Processo in segreto contro San Suu Kyi. La Cina: "Non sapevamo del golpe"

L'udienza è durata un'ora, l'avvocato avvisato quando era finita. Nuovo capo di imputazione per la leader: rischia 6 anni

Processo in segreto contro San Suu Kyi. La Cina: "Non sapevamo del golpe"

Un nuovo capo di imputazione pesa sulla testa di Aung san Suu Kyi, la leader democratica arrestata il primo febbraio e spodestata con un golpe militare che le ha tolto il potere in Myanmar. Oltre all'accusa di avere importato illegalmente dei walkie-talkie, Suu Kyi è ora accusata di avere «violato la legge sulla gestione delle catastrofi naturali», per aver interagito con un gruppo di persone durante l'epidemia, ha spiegato il suo avvocato Khin Maung Zaw. Come se non bastasse, per entrambe le accuse, si è aperto ieri in segreto il processo ai suoi danni e contro l'ex presidente U Win Myint, deposto dopo il colpo di Stato, senza che nemmeno il difensore della leader ne fosse a conoscenza. L'avvocato non era stato avvertito dell'inizio del processo, che avrebbe dovuto cominciare lunedì, e quando è riuscito ad arrivare in tribunale l'udienza, durata meno di un'ora, era già conclusa. La leader simbolo della speranza democratica in Myanmar rischia fino a sei anni di carcere. Durissimo il premier inglese Boris Johnson: le nuove accuse «fabbricate dai militari birmani sono una chiara violazione dei suoi diritti umani».

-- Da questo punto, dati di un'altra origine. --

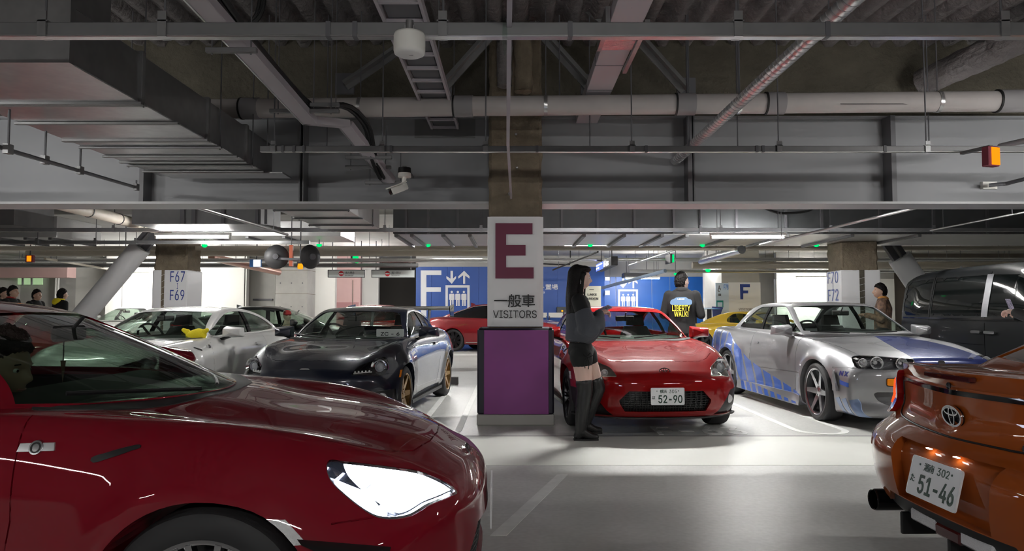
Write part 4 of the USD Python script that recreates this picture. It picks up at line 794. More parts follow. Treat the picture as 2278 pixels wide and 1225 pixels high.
raceway('lamp raceway carrying the two lit tubes before the wide duct', -11, 11, 11.5, 2.52, [X(p, 11.5) for p in (250, 620, 740, 855, 1070, 1560, 1605, 1850, 2080)], (.04, .05), 'galvanised', top=4.30)
raceway('thin raceway behind the slanted brace at left', -12, -3.6, 12.6, at(0, 541, 12.6)[2], [X(p, 12.6) for p in (80, 210, 300)], (.04, .05), 'galvanised')
for i, (x0, x1, py, Y, r, m, lb) in enumerate(((-300, 2400, 552, 15.2, .05, 'pipe_cream', 'pale pipe crossing the hall just behind the wide duct'), (60, 1085, 563, 16.2, .07, 'pipe_cream', 'thicker cream pipe crossing behind the convex mirrors'), (-200, 1100, 579, 17.5, .05, 'galvanised_bright', 'bright thin pipe above the no entry signs'),
        (1210, 2300, 577, 17.5, .045, 'galvanised_bright', 'bright thin pipe behind the black hanging sign'), (1540, 2300, 590, 18.5, .09, 'pipe_cream', 'thick cream pipe at right above the white column wrap'), (-200, 930, 590, 19.5, .06, 'galvanised_dull', 'grey pipe low under the far ceiling at left'), (1400, 2300, 603, 20.5, .05, 'galvanised_bright', 'lowest bright pipe under the far ceiling at right'))):
    a, b = at(x0, py, Y), at(x1, py, Y); t = thing('ceiling_pipe', lb, 'pipe'); obj('pipe', [cyl(a, b, r, 14)], m, t)
    for k in range(7):
        q = a + (b - a) * (k + .5) / 7; obj('hanger_rod', [cyl(q, [q[0], q[1], 3.19], .006, 6)], 'dark_steel', t)
for (a, b, Y0, Y1_, r, m, lb) in (((130, 452), (345, 508), 9.4, 12.6, .085, 'pipe_cream', 'cream jointed pipe running back behind the girder at left'), ((400, 450), (640, 522), 8.6, 10.1, .018, 'galvanised_bright', 'thin bright conduit slanting below the left grey duct'), ((2080, 452), (1690, 545), 9.2, 11.4, .02, 'galvanised_bright', 'thin conduit slanting below the wide duct at right'), ((2290, 470), (2070, 512), 9.6, 11.3, .015, 'galvanised_bright', 'short thin conduit slanting at the right edge below the girder'),
        ((470, 572), (620, 605), 18, 21, .10, 'pipe_copper', 'reddish pipe with an orange end lit between column and mirrors'), ((1650, 555), (1560, 580), 15, 17.5, .09, 'foil', 'shiny elbow pipe behind the right lamp'), ((100, 575), (250, 600), 17, 20, .03, 'pipe_cream', 'thin pale pipe below the left orange sign'), ((1480, 602), (1340, 640), 19, 24, .05, 'pipe_bluish', 'bluish lit conduit running to the blue recess'), ((1330, 560), (1230, 600), 15.3, 19, .02, 'cable_black', 'thin black conduit slanting behind the pillar at right'), ((1500, 556), (1400, 590), 15.3, 18, .02, 'galvanised_bright', 'thin bright conduit slanting toward the blue recess')):
    t = thing('slanted_pipe', lb, 'pipe'); p, q = at(*a, Y0), at(*b, Y1_); obj('pipe', [cyl(p, q, r, 14)], m, t)
    if 'jointed' in lb:
        for k in (.25, .55, .8): c = p + (q - p) * k; d_ = (q - p) / np.linalg.norm(q - p); obj('joint_ring', [cyl(c - d_ * .012, c + d_ * .012, r + .006, 20)], 'cable_black', t)
    for k in (.15, .85): c = p + (q - p) * k; obj('hanger_rod', [cyl(c, [c[0], c[1], 4.30 if c[1] < 14.5 else 3.19], .006, 6)], 'dark_steel', t)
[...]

Dove si trovi in questo momento San Suu Kyi è ancora un mistero. La premio Nobel (alla pace, 1991) è tenuta nascosta dalla giunta militare da oltre due settimane e ieri i militari hanno fatto sapere: è «in buona salute» e si trova ai domiciliari nella capitale amministrativa del Myanmar, Naypyidaw. Nonostante ciò, la giunta militare birmana nega che vi sia stato un golpe ed esorta la popolazione «a non farsi trascinare dalle emozioni». Nella prima conferenza stampa dopo la presa del potere, il portavoce dei militari, Zaw Min Tun, ha sostenuto che gli arresti sono stati necessari: «Per garantire la democrazia e la prosperità, la popolazione deve cooperare noi senza farsi trascinare dalle emozioni», ha affermato Zaw, assicurando che i militari intendono convocare elezioni e «faranno il possibile per evitare la violenza». Il portavoce ha tentato poi di minimizzare le sanzioni imposte da Washington, affermando che già in passato il Myanamar ha affrontato l'isolamento internazionale. «Noi vogliamo mantenere buone relazioni con l'Onu e tutti i paesi», ha aggiunto.

Da un Paese amico, la Cina, arriva la smentita sulla presunta conoscenza dell'azione dei militari prima del golpe. Pechino «sapeva da tempo» delle dispute interne al Myanmar rispetto ai risultati delle elezioni del novembre del 2020, ma «non è stata informata in anticipo» del colpo di Stato militare, ha detto l'ambasciatore cinese a Yangon, Chen Hai.

In tutto il paese continuano nel frattempo le manifestazioni di protesta contro il golpe e

l'arresto di Suu Kyi e di altri esponenti della Lega. Un gruppo di monaci buddhisti ha sfilato per le strade di Yangon fino agli uffici locali dell'Onu. Esponevano cartelli in inglese: «No alla dittatura militare», «No al golpe».